Your copy should hold exactly the lines from the one containing "Build this scene" to the one containing "COL = scene.collection", inclusive, with no pictures.

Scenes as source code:
- - - - -
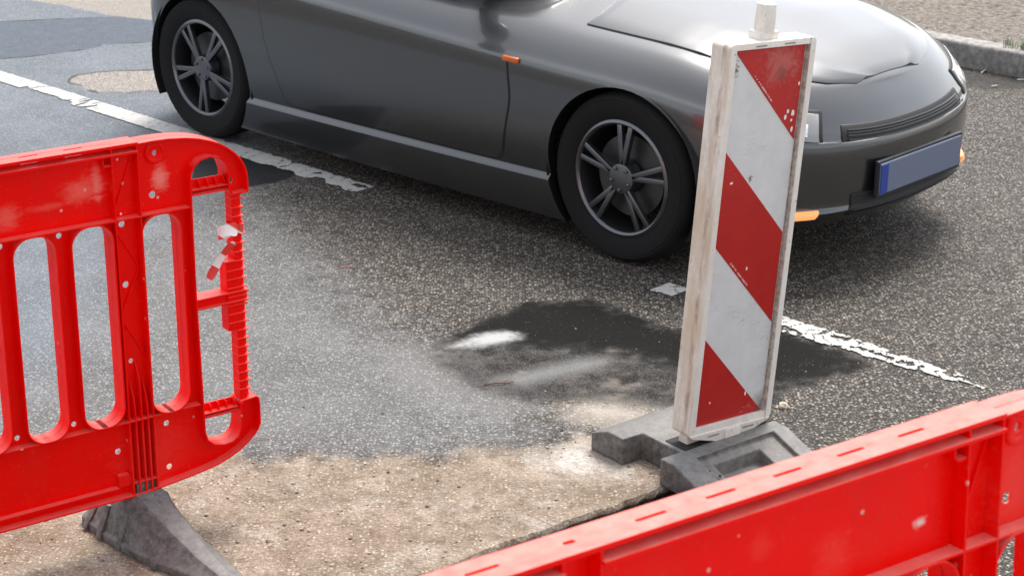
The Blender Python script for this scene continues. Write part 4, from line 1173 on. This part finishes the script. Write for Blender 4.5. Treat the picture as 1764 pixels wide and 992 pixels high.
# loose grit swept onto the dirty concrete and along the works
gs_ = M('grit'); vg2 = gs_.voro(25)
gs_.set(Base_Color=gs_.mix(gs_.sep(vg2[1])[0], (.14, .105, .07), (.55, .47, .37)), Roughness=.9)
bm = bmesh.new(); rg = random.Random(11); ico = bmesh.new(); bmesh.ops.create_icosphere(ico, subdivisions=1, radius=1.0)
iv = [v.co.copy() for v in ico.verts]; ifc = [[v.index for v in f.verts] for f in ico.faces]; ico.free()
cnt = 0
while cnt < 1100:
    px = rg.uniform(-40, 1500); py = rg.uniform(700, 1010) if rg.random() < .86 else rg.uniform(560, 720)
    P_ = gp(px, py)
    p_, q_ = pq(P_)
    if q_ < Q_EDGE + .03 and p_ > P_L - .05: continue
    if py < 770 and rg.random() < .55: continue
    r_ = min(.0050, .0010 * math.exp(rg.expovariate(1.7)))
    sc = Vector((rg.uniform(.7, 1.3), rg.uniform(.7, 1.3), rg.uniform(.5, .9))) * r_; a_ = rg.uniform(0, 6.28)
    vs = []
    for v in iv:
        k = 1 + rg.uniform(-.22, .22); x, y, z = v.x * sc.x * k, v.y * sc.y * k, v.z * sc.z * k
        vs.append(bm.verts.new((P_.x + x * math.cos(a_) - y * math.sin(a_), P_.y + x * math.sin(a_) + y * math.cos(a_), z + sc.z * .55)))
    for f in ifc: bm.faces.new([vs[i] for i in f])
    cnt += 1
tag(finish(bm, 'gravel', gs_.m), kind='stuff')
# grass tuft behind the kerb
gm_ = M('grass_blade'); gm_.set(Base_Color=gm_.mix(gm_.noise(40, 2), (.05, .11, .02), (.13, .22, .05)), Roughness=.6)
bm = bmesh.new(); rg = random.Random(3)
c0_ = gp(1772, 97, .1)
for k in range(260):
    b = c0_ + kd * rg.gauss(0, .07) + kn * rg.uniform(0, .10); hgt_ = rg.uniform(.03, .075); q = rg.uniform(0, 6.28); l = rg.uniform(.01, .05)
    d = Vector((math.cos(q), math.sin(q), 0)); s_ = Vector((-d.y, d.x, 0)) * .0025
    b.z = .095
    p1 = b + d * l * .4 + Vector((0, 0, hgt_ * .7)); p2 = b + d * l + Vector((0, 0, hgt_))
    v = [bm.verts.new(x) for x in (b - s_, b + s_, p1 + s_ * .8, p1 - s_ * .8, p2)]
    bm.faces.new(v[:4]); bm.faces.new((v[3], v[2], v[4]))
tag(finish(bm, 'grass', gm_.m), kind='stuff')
- - - - -
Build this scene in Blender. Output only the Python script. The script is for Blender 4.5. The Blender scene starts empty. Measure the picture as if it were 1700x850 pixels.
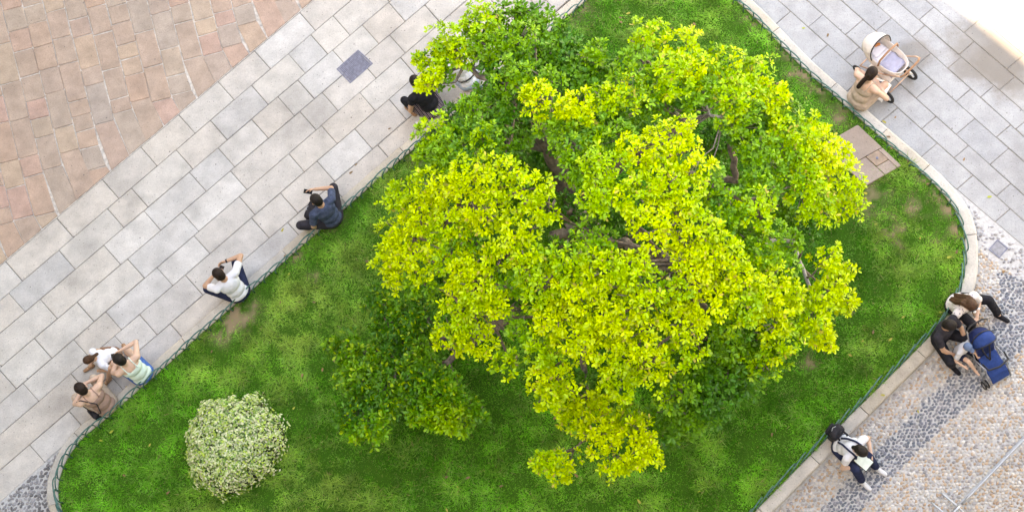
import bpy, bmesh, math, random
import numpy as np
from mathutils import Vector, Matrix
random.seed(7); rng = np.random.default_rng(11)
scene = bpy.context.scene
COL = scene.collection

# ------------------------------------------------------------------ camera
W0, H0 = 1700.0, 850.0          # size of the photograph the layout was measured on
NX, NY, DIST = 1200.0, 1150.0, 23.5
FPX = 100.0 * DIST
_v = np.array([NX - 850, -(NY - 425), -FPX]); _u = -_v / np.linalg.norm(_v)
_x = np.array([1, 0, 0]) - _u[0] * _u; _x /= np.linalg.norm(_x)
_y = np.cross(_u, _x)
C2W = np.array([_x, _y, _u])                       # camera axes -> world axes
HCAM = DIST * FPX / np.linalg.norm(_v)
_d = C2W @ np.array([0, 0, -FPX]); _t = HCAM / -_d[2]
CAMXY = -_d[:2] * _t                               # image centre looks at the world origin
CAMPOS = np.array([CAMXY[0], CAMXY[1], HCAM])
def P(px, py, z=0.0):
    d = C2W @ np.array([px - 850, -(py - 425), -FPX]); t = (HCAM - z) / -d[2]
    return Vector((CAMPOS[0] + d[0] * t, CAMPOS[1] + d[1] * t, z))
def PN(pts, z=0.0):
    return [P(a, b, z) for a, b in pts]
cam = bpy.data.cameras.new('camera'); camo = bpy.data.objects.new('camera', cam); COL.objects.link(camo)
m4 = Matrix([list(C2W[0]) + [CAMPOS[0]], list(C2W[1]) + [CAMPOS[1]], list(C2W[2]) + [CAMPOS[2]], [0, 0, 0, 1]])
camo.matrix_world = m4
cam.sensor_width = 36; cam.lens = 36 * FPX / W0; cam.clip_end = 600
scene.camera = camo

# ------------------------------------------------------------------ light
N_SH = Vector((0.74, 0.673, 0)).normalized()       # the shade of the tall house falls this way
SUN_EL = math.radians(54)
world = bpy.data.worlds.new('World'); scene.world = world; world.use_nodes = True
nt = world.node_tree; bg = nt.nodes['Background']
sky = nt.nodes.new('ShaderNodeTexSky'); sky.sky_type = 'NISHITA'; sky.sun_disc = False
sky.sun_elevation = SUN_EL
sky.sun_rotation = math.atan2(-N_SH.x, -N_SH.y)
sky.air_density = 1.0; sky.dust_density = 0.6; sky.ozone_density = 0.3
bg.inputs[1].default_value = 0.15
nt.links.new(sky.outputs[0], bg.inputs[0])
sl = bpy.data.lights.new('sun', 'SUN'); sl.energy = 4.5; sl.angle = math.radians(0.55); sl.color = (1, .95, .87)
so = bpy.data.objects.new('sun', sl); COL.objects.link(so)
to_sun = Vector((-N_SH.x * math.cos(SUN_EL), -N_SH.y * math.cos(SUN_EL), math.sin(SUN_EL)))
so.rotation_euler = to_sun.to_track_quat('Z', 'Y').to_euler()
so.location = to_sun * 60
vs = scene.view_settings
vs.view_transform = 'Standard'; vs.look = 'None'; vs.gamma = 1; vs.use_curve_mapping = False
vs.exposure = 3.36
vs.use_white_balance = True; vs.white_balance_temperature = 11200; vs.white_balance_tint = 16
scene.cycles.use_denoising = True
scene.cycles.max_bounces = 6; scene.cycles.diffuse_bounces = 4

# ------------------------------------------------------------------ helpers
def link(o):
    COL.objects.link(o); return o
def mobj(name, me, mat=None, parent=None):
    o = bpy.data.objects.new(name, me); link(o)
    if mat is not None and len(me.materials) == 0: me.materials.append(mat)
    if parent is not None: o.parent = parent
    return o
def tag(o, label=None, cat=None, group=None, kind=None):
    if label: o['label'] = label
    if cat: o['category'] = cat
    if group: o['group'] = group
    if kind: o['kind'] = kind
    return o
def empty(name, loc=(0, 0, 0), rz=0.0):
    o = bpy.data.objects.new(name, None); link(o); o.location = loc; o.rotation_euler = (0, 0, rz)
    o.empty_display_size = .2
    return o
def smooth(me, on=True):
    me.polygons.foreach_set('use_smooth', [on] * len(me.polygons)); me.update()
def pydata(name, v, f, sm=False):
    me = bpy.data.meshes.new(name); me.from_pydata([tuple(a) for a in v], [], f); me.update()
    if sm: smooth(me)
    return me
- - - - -
THE COMPLETED TASK
Build this scene in Blender. Output only the Python script. The script is for Blender 4.5. The Blender scene starts empty. Measure the picture as if it were 1700x850 pixels.
import bpy, bmesh, math, random
import numpy as np
from mathutils import Vector, Matrix
random.seed(7); rng = np.random.default_rng(11)
scene = bpy.context.scene
COL = scene.collection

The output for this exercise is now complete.